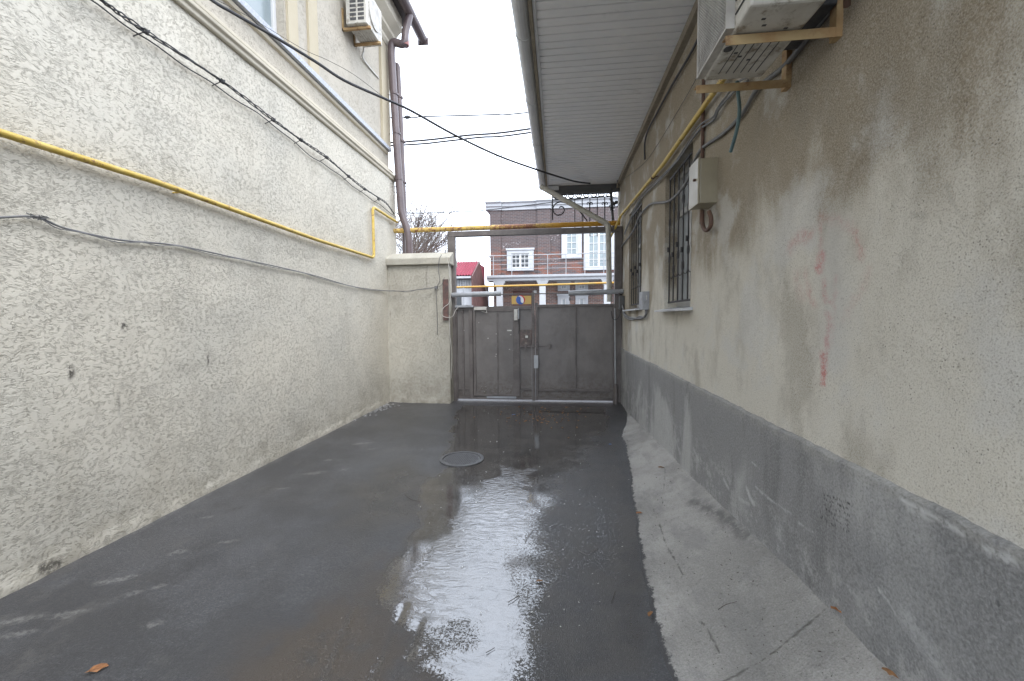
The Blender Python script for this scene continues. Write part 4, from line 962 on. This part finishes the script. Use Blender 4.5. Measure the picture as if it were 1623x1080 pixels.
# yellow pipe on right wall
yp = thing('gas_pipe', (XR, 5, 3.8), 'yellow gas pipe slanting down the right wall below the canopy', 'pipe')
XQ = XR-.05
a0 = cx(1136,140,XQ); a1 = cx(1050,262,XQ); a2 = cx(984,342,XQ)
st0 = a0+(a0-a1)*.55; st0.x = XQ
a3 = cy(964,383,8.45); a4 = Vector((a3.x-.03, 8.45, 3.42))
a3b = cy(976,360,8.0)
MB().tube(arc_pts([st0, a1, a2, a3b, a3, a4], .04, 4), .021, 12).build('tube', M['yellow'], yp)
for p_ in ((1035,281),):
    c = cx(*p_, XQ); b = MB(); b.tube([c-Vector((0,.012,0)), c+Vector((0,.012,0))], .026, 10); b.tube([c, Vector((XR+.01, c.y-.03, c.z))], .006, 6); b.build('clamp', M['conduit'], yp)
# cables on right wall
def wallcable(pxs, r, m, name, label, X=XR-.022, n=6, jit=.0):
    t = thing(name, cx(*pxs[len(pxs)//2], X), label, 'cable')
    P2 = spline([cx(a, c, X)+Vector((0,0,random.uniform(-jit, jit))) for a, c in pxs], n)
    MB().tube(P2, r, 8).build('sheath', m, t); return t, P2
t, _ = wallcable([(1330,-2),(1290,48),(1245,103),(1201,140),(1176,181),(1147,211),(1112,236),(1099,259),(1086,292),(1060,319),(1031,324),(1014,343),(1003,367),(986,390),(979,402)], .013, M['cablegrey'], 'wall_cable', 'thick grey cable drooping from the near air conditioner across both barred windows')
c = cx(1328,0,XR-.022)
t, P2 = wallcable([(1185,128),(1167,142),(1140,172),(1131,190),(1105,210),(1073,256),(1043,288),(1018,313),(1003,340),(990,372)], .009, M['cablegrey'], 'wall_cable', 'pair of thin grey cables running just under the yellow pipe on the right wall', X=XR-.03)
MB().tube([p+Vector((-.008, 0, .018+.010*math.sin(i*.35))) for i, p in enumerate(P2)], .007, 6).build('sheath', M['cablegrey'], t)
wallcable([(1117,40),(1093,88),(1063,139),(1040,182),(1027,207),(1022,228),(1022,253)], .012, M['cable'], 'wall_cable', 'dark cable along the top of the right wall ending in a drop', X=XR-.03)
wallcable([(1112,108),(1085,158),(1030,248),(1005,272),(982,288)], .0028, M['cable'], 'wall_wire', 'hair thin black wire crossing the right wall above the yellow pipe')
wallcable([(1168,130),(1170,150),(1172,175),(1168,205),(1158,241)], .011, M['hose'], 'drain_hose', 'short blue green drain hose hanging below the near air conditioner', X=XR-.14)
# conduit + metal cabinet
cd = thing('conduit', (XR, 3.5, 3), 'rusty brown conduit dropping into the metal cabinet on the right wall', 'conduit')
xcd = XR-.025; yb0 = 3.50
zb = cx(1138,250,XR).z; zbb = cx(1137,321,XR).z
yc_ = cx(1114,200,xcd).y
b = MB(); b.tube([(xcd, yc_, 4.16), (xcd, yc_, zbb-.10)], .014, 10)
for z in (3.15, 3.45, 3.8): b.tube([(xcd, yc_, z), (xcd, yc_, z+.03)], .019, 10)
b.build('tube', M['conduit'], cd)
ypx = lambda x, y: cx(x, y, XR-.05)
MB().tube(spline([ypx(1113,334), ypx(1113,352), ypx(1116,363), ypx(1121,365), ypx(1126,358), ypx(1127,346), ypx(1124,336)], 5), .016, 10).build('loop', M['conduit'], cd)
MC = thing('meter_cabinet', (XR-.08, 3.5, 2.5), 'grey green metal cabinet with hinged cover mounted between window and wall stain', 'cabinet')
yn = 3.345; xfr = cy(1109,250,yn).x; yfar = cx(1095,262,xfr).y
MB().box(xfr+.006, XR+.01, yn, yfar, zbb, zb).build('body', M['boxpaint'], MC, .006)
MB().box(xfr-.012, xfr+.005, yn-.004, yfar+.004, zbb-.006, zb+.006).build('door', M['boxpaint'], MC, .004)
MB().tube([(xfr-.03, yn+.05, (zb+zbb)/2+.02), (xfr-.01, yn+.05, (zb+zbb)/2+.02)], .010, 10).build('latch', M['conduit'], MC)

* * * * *

§ **Stated goal**:
Except for the pictures, reproduce every line exactly.

§ **Solution to this task**:
The Blender Python script for this scene continues. Write part 4, from line 962 on. This part finishes the script. Use Blender 4.5. Measure the picture as if it were 1623x1080 pixels.
# yellow pipe on right wall
yp = thing('gas_pipe', (XR, 5, 3.8), 'yellow gas pipe slanting down the right wall below the canopy', 'pipe')
XQ = XR-.05
a0 = cx(1136,140,XQ); a1 = cx(1050,262,XQ); a2 = cx(984,342,XQ)
st0 = a0+(a0-a1)*.55; st0.x = XQ
a3 = cy(964,383,8.45); a4 = Vector((a3.x-.03, 8.45, 3.42))
a3b = cy(976,360,8.0)
MB().tube(arc_pts([st0, a1, a2, a3b, a3, a4], .04, 4), .021, 12).build('tube', M['yellow'], yp)
for p_ in ((1035,281),):
    c = cx(*p_, XQ); b = MB(); b.tube([c-Vector((0,.012,0)), c+Vector((0,.012,0))], .026, 10); b.tube([c, Vector((XR+.01, c.y-.03, c.z))], .006, 6); b.build('clamp', M['conduit'], yp)
# cables on right wall
def wallcable(pxs, r, m, name, label, X=XR-.022, n=6, jit=.0):
    t = thing(name, cx(*pxs[len(pxs)//2], X), label, 'cable')
    P2 = spline([cx(a, c, X)+Vector((0,0,random.uniform(-jit, jit))) for a, c in pxs], n)
    MB().tube(P2, r, 8).build('sheath', m, t); return t, P2
t, _ = wallcable([(1330,-2),(1290,48),(1245,103),(1201,140),(1176,181),(1147,211),(1112,236),(1099,259),(1086,292),(1060,319),(1031,324),(1014,343),(1003,367),(986,390),(979,402)], .013, M['cablegrey'], 'wall_cable', 'thick grey cable drooping from the near air conditioner across both barred windows')
c = cx(1328,0,XR-.022)
t, P2 = wallcable([(1185,128),(1167,142),(1140,172),(1131,190),(1105,210),(1073,256),(1043,288),(1018,313),(1003,340),(990,372)], .009, M['cablegrey'], 'wall_cable', 'pair of thin grey cables running just under the yellow pipe on the right wall', X=XR-.03)
MB().tube([p+Vector((-.008, 0, .018+.010*math.sin(i*.35))) for i, p in enumerate(P2)], .007, 6).build('sheath', M['cablegrey'], t)
wallcable([(1117,40),(1093,88),(1063,139),(1040,182),(1027,207),(1022,228),(1022,253)], .012, M['cable'], 'wall_cable', 'dark cable along the top of the right wall ending in a drop', X=XR-.03)
wallcable([(1112,108),(1085,158),(1030,248),(1005,272),(982,288)], .0028, M['cable'], 'wall_wire', 'hair thin black wire crossing the right wall above the yellow pipe')
wallcable([(1168,130),(1170,150),(1172,175),(1168,205),(1158,241)], .011, M['hose'], 'drain_hose', 'short blue green drain hose hanging below the near air conditioner', X=XR-.14)
# conduit + metal cabinet
cd = thing('conduit', (XR, 3.5, 3), 'rusty brown conduit dropping into the metal cabinet on the right wall', 'conduit')
xcd = XR-.025; yb0 = 3.50
zb = cx(1138,250,XR).z; zbb = cx(1137,321,XR).z
yc_ = cx(1114,200,xcd).y
b = MB(); b.tube([(xcd, yc_, 4.16), (xcd, yc_, zbb-.10)], .014, 10)
for z in (3.15, 3.45, 3.8): b.tube([(xcd, yc_, z), (xcd, yc_, z+.03)], .019, 10)
b.build('tube', M['conduit'], cd)
ypx = lambda x, y: cx(x, y, XR-.05)
MB().tube(spline([ypx(1113,334), ypx(1113,352), ypx(1116,363), ypx(1121,365), ypx(1126,358), ypx(1127,346), ypx(1124,336)], 5), .016, 10).build('loop', M['conduit'], cd)
MC = thing('meter_cabinet', (XR-.08, 3.5, 2.5), 'grey green metal cabinet with hinged cover mounted between window and wall stain', 'cabinet')
yn = 3.345; xfr = cy(1109,250,yn).x; yfar = cx(1095,262,xfr).y
MB().box(xfr+.006, XR+.01, yn, yfar, zbb, zb).build('body', M['boxpaint'], MC, .006)
MB().box(xfr-.012, xfr+.005, yn-.004, yfar+.004, zbb-.006, zb+.006).build('door', M['boxpaint'], MC, .004)
MB().tube([(xfr-.03, yn+.05, (zb+zbb)/2+.02), (xfr-.01, yn+.05, (zb+zbb)/2+.02)], .010, 10).build('latch', M['conduit'], MC)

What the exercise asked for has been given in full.